ED: Well, what really strikes me about the museum, which is a remarkable national effort to attract people and bring attention to this neglected topic, we’re moving now from the national, but we’re doing it by almost funneling visitors into the intensely personal, with the names of those people who were lynched quite literally carved into stone. And not only is the museum in Montgomery giving us an overview of the actual individuals who were lynched, but they are also gathering soil from the very places where these horrific crimes took place to literally ground our memories in places.

I’m proud that my daughter and her husband– our film company that have made a film called An Outrage– and they traveled all across the South from Virginia to Texas to talk with people who were keeping alive the memories of these crimes in the places where they happened. A lot of times there’s no sign or any other marker of these lynchings. But Hannah and Lance are visiting the people who are going to the courthouses, going to the newspapers and oral history, and determine that people not forget the things that happened right beneath their feet.
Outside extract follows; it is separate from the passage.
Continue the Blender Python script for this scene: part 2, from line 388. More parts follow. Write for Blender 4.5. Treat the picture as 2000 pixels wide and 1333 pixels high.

JOANNE: And you know, it strikes me that the link between what you’re talking about, Ed, and the letters that we were talking about earlier– and actually, Nathan’s earlier point about how it’s hard to travel down that road to ownership of these kinds of events in the past is that the way to do that, just as you’re suggesting Ed, is to ground it in its humanity, which the letters do so powerfully and in the materiality of it– the soil. Even just the monuments hanging down that are sort of echoing the idea of a lynching– that when you get the ugliness, and the emotion, and the feeling, and the humanity, and the sort of essence of an event– that’s such a powerful way of making these difficult-to-grapple with events real and, on a human level, it at least encourages you to begin to grapple with it.